Il est évidemment difficile de véritablement méditer, c'est pour cela que des techniques d'approche ont été mise au point pour s'entraîner, de la même façon que l'on s'entraîne à approcher les postures dans leur essence (le vide).

De plus pratiquer seulement les asanas ou pratiquer seulement la méditation entraîne des déséquilibres physiques, émotionnels et psychiques : la méditation seule perd la vitalité physique, et dans la pratique physique seule, l'énergie développée n'est pas canalisée ou elle alimente seulement les premiers chakras et l'ego (de plus la musculature de l'ossature doit juste servir à tenir le squelette dans une tension/détente subtilement accordée; elle n'est pas faite pour être développée, sinon ça développe l'ego; l'ego et le muscle vont ensemble, c'est une des raisons pour lesquelles les yogis évitent de se nourrir de viande).

Le Hatha Yoga, yoga de la technique le plus connu, qui est souvent apparenté aux postures, à une pratique physique , est beaucoup plus que cela : "Les textes classiques tels que "Hatha Yoga Pradipika" et "Gheranda Samhita" sont tantriques et enseignent non seulement les asanas mais toute une série de méthodes tantriques de purification, de mantras et de méditations (...) Les personnes pratiquant des asanas quotidiennement peuvent les pratiquer de façon imparfaite.

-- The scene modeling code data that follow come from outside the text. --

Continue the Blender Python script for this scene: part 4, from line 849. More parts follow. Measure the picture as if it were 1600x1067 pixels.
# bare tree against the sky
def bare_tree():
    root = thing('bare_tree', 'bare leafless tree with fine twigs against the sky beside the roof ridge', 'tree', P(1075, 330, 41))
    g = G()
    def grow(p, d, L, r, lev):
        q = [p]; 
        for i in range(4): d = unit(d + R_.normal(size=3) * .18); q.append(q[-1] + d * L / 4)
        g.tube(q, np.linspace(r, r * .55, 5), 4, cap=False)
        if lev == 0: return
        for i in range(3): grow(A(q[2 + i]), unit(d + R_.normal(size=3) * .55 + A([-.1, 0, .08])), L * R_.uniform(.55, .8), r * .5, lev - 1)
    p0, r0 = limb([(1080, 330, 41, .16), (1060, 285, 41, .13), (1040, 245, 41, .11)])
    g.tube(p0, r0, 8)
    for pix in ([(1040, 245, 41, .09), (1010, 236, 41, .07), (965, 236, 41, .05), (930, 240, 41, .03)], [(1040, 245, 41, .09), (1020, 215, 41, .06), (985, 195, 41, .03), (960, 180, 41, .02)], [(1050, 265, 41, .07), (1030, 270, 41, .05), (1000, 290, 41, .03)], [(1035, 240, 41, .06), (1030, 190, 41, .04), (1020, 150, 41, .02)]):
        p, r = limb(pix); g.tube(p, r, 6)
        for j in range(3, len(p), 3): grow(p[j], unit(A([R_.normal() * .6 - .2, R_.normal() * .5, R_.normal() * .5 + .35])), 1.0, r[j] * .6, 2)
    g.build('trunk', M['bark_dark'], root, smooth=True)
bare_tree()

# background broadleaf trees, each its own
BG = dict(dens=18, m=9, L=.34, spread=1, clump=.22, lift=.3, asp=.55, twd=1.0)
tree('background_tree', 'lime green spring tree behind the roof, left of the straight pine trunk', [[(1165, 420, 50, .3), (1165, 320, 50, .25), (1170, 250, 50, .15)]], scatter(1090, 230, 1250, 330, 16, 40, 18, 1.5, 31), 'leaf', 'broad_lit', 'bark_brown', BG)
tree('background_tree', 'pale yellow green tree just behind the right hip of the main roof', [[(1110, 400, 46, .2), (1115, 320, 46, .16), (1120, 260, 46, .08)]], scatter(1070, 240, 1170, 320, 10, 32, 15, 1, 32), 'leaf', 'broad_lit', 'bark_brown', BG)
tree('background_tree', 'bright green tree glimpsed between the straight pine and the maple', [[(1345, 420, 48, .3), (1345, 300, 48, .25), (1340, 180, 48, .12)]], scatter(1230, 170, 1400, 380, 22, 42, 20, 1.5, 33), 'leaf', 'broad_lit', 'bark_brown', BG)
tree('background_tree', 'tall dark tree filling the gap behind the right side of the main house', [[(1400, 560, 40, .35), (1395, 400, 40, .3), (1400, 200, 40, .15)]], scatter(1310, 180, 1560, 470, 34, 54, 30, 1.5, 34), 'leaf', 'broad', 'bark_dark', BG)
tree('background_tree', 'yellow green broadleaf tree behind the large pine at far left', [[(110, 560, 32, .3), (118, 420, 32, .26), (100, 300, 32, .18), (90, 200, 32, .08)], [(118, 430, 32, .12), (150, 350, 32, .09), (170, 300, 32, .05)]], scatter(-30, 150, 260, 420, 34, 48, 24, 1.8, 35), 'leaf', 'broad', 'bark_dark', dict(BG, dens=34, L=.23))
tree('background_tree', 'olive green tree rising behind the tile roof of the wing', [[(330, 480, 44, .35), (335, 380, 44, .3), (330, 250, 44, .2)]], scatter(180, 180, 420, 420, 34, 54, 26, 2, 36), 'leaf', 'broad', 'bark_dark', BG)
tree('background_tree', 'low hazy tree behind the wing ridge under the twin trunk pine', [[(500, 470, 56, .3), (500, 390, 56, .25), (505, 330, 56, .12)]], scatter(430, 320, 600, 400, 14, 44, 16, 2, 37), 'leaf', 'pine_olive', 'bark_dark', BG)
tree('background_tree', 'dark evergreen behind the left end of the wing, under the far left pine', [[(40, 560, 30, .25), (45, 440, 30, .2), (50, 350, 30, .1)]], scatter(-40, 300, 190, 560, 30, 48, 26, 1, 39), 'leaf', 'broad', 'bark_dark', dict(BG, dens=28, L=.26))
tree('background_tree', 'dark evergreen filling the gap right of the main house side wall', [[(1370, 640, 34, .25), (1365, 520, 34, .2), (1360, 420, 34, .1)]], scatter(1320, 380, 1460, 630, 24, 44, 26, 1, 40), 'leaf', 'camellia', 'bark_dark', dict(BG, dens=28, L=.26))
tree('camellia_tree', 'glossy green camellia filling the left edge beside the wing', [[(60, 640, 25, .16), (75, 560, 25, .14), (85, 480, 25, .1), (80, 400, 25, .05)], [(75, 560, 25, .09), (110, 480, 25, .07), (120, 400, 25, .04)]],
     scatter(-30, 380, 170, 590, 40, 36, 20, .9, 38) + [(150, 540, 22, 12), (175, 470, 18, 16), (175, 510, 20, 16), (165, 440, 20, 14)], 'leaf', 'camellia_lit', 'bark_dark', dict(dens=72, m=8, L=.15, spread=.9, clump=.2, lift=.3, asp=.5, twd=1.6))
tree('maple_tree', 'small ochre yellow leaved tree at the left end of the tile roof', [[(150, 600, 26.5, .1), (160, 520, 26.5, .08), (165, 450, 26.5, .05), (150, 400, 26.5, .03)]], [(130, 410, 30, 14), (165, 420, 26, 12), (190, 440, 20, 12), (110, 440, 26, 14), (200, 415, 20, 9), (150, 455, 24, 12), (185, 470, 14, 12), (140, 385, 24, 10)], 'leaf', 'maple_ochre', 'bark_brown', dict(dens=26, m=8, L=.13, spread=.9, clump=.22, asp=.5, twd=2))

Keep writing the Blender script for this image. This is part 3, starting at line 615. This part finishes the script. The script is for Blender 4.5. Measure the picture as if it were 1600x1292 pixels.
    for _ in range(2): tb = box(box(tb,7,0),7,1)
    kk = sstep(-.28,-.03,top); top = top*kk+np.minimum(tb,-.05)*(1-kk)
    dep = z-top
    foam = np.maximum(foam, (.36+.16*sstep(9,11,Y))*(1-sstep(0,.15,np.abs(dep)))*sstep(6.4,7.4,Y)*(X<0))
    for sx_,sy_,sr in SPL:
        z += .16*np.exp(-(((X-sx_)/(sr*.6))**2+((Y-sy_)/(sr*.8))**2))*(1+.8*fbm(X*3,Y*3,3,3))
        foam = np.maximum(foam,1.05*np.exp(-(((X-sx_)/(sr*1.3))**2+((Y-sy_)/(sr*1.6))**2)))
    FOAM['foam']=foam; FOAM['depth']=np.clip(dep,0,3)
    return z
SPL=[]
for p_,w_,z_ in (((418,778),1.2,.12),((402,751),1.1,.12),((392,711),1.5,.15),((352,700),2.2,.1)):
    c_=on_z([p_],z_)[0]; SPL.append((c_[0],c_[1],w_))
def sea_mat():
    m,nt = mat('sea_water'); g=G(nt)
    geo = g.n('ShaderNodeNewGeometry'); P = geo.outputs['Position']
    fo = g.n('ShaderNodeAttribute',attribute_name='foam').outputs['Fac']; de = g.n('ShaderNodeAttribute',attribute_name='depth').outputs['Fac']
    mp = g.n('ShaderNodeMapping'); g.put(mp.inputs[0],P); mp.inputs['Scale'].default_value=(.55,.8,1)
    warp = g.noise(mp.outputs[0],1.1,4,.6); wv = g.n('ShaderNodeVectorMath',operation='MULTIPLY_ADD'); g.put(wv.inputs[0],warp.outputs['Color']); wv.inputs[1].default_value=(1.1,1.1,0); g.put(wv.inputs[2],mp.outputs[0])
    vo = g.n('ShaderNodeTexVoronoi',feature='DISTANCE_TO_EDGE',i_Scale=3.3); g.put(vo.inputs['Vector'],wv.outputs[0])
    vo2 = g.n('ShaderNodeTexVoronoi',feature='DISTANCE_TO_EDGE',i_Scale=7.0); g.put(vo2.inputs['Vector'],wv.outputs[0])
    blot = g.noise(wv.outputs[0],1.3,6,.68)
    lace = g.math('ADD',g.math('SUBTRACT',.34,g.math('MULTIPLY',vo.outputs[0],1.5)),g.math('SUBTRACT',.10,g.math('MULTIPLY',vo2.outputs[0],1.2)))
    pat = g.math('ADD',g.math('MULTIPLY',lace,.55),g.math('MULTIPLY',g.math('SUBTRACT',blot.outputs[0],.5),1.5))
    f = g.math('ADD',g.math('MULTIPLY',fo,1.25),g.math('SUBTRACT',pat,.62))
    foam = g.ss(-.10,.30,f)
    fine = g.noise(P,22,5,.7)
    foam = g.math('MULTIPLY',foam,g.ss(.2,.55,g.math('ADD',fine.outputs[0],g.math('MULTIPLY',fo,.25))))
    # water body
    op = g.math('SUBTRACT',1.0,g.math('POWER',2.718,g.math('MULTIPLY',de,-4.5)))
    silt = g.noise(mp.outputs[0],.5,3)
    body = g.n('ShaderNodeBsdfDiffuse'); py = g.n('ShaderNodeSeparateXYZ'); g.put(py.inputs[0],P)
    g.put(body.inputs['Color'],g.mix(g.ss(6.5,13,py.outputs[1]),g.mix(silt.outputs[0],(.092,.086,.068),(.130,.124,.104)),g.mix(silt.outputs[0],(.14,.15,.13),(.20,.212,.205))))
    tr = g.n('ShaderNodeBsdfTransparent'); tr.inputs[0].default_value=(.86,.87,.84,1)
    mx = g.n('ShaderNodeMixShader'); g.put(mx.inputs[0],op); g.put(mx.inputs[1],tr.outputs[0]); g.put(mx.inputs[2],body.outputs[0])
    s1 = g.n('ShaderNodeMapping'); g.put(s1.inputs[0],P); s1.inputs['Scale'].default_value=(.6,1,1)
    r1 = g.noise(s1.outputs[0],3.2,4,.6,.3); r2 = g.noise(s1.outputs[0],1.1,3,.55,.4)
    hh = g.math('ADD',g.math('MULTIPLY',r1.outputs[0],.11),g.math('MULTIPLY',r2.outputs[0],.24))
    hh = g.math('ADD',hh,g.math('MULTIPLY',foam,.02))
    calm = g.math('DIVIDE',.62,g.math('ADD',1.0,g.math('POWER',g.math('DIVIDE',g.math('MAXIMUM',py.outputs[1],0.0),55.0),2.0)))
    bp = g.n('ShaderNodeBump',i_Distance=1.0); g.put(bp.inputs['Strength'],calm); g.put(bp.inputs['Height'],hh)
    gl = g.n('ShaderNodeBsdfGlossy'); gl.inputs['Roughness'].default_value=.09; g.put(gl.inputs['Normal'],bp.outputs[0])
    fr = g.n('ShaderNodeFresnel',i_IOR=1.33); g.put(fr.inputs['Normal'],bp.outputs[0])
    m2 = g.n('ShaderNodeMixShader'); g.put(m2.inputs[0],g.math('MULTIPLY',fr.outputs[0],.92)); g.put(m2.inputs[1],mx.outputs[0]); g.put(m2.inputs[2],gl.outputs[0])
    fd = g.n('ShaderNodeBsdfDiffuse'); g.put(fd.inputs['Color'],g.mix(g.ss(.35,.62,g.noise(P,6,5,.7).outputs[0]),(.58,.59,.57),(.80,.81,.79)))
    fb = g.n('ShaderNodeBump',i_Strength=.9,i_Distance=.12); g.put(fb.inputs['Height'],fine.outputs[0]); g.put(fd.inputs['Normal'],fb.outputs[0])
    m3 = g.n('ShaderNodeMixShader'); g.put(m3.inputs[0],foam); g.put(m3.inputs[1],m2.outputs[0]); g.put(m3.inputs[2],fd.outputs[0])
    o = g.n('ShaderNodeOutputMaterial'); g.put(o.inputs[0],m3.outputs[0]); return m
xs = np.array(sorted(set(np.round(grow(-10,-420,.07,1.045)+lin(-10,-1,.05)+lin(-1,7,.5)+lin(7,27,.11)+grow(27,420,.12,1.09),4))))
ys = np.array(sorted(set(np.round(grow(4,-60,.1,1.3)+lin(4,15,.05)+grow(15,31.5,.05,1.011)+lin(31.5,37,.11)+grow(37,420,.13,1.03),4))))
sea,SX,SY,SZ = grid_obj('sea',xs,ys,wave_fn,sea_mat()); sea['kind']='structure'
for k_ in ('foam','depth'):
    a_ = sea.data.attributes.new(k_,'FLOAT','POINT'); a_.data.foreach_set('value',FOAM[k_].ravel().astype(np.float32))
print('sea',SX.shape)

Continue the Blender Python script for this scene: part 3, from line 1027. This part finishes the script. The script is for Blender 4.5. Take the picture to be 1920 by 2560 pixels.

Les asanas effectuées vigoureusement ou centrées sur l'objectif final au lieu d'être concentré sur le processus et qui en plus demandent de placer le corps dans des postures idéales non naturelles, peuvent provoquer des tensions ou des lésions. Les asanas qui se pratiquent sans cultiver le détachement, même s'ils sont une aide physiquement, peuvent conduire à une fixation accrue sur le corps ainsi qu'à une rigidité mentale et émotionnelle (...) Le fait d'accorder trop d'importance aux asanas est négatif. Cela peut augmenter la conscience du corps et accroître l'ego physique. Si nous voulons vraiment pénétrer à l'intérieur du système complet du yoga, le temps passé à pratiquer des asanas ne doit pas remplacer celui passé à effectuer des pratiques plus approfondies de pranayama, de mantras et de méditation." Dr David Frawley, "Yoga et Ayurveda"

Il s'agit donc de trouver l'équilibre entre l'esprit de l'Orient et l'esprit de l'Occident, entre le passif et l'actif, le mental et le physique, ida et pingala,... :-)

En ce sens, utilisé dans son ensemble en pratiquant tous les membres (asthanga) avec tempérance, le Yoga est un merveilleux moyen de travailler sur toutes les couches de l'être -car il les intègre toutes, des plus denses aux plus subtiles via la Source- de les conscientiser et les équilibrer.